* BEGIN *

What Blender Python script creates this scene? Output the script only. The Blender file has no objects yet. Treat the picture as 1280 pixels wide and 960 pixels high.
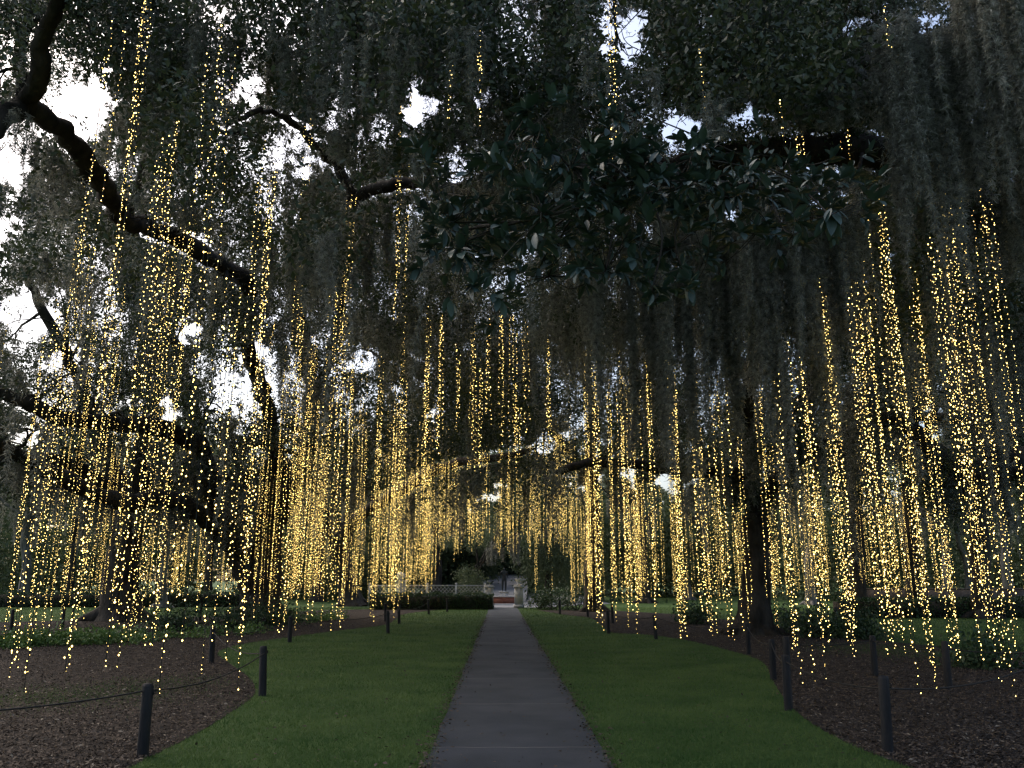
import bpy, math, random
import numpy as np
from mathutils import Vector

random.seed(7)
rng = np.random.default_rng(11)
S = bpy.context.scene
COL = S.collection
PI = math.pi

# ------------------------------------------------------------------ camera
F = 1035.0                                  # focal length in pixels of the 1280 wide photograph
PITCH = math.radians(13.3)
YAW = math.radians(0.775)
CAM = np.array([0.0, 0.0, 1.6])
cam_d = bpy.data.cameras.new('camera')
cam_d.sensor_width = 36.0
cam_d.lens = 36.0 * F / 1280.0
cam_d.clip_start = 0.05
cam_d.clip_end = 3000.0
cam = bpy.data.objects.new('camera', cam_d)
COL.objects.link(cam)
cam.location = CAM
cam.rotation_euler = (PI / 2 + PITCH, 0.0, -YAW)
S.camera = cam
fwd = np.array([math.sin(YAW) * math.cos(PITCH), math.cos(YAW) * math.cos(PITCH), math.sin(PITCH)])
rgt = np.array([math.cos(YAW), -math.sin(YAW), 0.0])
upv = np.cross(rgt, fwd)


def P(px, py, d):
    """world point that is d metres down the path (world y) on the sight line of a photo pixel"""
    r = fwd + rgt * ((px - 640) / F) + upv * ((480 - py) / F)
    return CAM + r * (d / r[1])


def G(px, py, z=0.0):
    r = fwd + rgt * ((px - 640) / F) + upv * ((480 - py) / F)
    return CAM + r * ((z - CAM[2]) / r[2])


def proj(p):
    q = p - CAM
    zc = np.maximum(q @ fwd, 0.05)
    return 640 + F * (q @ rgt) / zc, 480 - F * (q @ upv) / zc


# ------------------------------------------------------------------ world, sun, exposure
SUN_EL, SUN_AZ = math.radians(48), math.radians(-50)
w = bpy.data.worlds.new('World')
S.world = w
w.use_nodes = True
nt = w.node_tree
bg = nt.nodes['Background']
sky = nt.nodes.new('ShaderNodeTexSky')
sky.sky_type = 'NISHITA'
sky.sun_disc = False
sky.sun_elevation = SUN_EL
sky.sun_rotation = SUN_AZ
sky.dust_density = 5.0
sky.air_density = 1.0
hsv = nt.nodes.new('ShaderNodeHueSaturation')
hsv.inputs['Saturation'].default_value = 1.0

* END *

● **Goal of the exercise**
Only lines belong in the copy: transcribe those from the start of the data through the line that contains "return 640 +", and skip the pictures.

● **Final answer**
What Blender Python script creates this scene? Output the script only. The Blender file has no objects yet. Treat the picture as 1280 pixels wide and 960 pixels high.
import bpy, math, random
import numpy as np
from mathutils import Vector

random.seed(7)
rng = np.random.default_rng(11)
S = bpy.context.scene
COL = S.collection
PI = math.pi

# ------------------------------------------------------------------ camera
F = 1035.0                                  # focal length in pixels of the 1280 wide photograph
PITCH = math.radians(13.3)
YAW = math.radians(0.775)
CAM = np.array([0.0, 0.0, 1.6])
cam_d = bpy.data.cameras.new('camera')
cam_d.sensor_width = 36.0
cam_d.lens = 36.0 * F / 1280.0
cam_d.clip_start = 0.05
cam_d.clip_end = 3000.0
cam = bpy.data.objects.new('camera', cam_d)
COL.objects.link(cam)
cam.location = CAM
cam.rotation_euler = (PI / 2 + PITCH, 0.0, -YAW)
S.camera = cam
fwd = np.array([math.sin(YAW) * math.cos(PITCH), math.cos(YAW) * math.cos(PITCH), math.sin(PITCH)])
rgt = np.array([math.cos(YAW), -math.sin(YAW), 0.0])
upv = np.cross(rgt, fwd)


def P(px, py, d):
    """world point that is d metres down the path (world y) on the sight line of a photo pixel"""
    r = fwd + rgt * ((px - 640) / F) + upv * ((480 - py) / F)
    return CAM + r * (d / r[1])


def G(px, py, z=0.0):
    r = fwd + rgt * ((px - 640) / F) + upv * ((480 - py) / F)
    return CAM + r * ((z - CAM[2]) / r[2])


def proj(p):
    q = p - CAM
    zc = np.maximum(q @ fwd, 0.05)
    return 640 + F * (q @ rgt) / zc, 480 - F * (q @ upv) / zc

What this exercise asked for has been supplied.